"""

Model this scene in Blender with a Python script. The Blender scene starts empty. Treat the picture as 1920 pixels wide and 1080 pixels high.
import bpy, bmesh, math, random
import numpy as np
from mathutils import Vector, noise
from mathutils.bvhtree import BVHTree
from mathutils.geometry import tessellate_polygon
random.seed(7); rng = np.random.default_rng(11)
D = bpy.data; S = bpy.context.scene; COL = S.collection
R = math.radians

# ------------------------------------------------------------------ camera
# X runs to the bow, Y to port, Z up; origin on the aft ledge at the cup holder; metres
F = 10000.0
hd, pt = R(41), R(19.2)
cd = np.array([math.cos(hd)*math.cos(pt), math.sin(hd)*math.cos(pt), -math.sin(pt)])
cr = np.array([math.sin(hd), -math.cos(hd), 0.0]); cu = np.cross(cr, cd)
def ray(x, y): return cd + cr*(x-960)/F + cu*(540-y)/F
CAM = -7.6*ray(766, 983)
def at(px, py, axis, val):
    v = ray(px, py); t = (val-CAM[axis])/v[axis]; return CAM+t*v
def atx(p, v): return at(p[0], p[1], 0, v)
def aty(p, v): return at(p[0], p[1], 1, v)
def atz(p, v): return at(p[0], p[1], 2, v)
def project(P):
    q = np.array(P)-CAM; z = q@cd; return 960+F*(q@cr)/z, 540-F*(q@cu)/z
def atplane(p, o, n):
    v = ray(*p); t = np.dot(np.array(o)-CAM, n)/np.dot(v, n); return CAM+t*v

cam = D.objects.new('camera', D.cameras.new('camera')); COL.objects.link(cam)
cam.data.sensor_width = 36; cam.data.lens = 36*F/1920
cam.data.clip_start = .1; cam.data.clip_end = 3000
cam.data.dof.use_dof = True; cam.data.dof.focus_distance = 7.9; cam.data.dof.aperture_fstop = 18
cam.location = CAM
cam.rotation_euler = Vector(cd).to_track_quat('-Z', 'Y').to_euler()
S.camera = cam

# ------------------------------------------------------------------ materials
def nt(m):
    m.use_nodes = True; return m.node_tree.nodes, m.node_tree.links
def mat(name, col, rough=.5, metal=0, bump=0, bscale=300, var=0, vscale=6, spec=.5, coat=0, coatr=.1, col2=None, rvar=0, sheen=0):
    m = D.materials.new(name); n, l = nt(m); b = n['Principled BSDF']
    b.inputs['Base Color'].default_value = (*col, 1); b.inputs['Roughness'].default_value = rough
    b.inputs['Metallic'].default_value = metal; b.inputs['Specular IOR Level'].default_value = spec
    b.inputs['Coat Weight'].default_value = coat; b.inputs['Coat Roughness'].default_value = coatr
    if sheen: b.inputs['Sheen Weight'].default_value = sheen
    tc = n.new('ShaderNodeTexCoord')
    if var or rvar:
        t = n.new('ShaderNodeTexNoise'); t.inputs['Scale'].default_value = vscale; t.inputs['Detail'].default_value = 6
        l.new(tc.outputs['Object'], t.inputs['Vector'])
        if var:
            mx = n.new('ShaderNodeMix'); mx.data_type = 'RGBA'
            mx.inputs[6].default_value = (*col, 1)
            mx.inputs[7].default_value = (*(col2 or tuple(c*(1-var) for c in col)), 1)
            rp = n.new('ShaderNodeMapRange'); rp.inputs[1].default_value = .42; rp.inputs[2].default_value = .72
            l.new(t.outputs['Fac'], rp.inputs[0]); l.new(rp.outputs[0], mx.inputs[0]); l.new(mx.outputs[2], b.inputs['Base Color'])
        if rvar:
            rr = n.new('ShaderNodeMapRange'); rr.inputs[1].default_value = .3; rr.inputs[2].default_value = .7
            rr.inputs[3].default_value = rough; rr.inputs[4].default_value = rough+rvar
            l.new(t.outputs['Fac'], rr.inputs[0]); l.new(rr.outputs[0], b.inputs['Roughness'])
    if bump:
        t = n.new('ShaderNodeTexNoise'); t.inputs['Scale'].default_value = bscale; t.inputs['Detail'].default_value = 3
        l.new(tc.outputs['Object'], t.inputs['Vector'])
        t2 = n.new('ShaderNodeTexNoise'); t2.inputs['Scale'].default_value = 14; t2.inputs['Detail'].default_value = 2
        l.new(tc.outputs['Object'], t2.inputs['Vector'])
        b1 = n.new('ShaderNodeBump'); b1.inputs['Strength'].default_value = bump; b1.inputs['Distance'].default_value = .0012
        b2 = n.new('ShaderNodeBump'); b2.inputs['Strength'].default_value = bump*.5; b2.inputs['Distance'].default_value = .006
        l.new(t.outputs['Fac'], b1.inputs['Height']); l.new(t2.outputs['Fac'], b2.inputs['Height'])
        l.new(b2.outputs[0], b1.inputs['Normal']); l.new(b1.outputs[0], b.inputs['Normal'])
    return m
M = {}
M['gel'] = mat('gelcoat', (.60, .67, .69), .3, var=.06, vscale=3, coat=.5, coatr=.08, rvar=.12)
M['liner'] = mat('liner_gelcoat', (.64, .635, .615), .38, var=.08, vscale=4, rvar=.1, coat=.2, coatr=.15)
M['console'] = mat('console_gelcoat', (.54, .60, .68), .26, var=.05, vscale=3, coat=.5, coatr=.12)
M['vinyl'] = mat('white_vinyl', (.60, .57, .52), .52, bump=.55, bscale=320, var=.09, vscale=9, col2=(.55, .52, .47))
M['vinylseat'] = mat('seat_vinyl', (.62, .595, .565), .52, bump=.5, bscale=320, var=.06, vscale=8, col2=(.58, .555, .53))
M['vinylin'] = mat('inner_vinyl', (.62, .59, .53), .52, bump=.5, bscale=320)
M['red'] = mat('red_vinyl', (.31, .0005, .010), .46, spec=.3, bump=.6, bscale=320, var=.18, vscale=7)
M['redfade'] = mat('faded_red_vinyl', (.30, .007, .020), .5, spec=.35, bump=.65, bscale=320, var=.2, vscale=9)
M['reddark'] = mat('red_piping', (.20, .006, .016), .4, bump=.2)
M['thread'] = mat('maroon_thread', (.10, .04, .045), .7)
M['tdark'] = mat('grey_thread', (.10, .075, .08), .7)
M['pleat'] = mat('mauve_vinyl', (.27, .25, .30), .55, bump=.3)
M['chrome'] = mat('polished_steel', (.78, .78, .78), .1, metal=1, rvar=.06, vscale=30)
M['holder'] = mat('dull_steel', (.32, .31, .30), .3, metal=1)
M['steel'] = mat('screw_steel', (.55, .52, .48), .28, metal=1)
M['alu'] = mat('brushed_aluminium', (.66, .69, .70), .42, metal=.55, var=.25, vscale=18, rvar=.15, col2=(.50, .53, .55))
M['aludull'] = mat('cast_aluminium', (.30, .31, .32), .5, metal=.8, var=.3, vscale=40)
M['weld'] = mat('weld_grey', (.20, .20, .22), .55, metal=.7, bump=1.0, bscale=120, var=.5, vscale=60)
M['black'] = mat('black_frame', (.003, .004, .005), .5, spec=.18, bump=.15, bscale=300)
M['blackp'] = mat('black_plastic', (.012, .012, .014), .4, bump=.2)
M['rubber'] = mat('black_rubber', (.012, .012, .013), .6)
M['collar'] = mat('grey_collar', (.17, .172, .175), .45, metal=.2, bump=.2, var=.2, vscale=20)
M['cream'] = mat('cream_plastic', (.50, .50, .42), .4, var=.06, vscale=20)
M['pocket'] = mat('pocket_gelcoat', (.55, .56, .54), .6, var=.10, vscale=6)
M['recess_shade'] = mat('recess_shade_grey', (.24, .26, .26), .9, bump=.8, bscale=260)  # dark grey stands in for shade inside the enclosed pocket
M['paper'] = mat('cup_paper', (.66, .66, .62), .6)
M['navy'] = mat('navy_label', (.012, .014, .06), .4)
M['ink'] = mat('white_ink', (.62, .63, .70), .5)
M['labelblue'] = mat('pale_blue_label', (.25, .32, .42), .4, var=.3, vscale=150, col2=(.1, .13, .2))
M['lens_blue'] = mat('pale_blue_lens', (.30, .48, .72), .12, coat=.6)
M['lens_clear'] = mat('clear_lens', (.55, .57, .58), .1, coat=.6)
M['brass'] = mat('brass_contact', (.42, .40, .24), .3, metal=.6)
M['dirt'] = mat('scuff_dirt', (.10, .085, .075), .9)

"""

Set exercise
Your answer should be exactly the lines of the data above, from the first through the line containing "R = math.radians".

Expected answer
Model this scene in Blender with a Python script. The Blender scene starts empty. Treat the picture as 1920 pixels wide and 1080 pixels high.
import bpy, bmesh, math, random
import numpy as np
from mathutils import Vector, noise
from mathutils.bvhtree import BVHTree
from mathutils.geometry import tessellate_polygon
random.seed(7); rng = np.random.default_rng(11)
D = bpy.data; S = bpy.context.scene; COL = S.collection
R = math.radians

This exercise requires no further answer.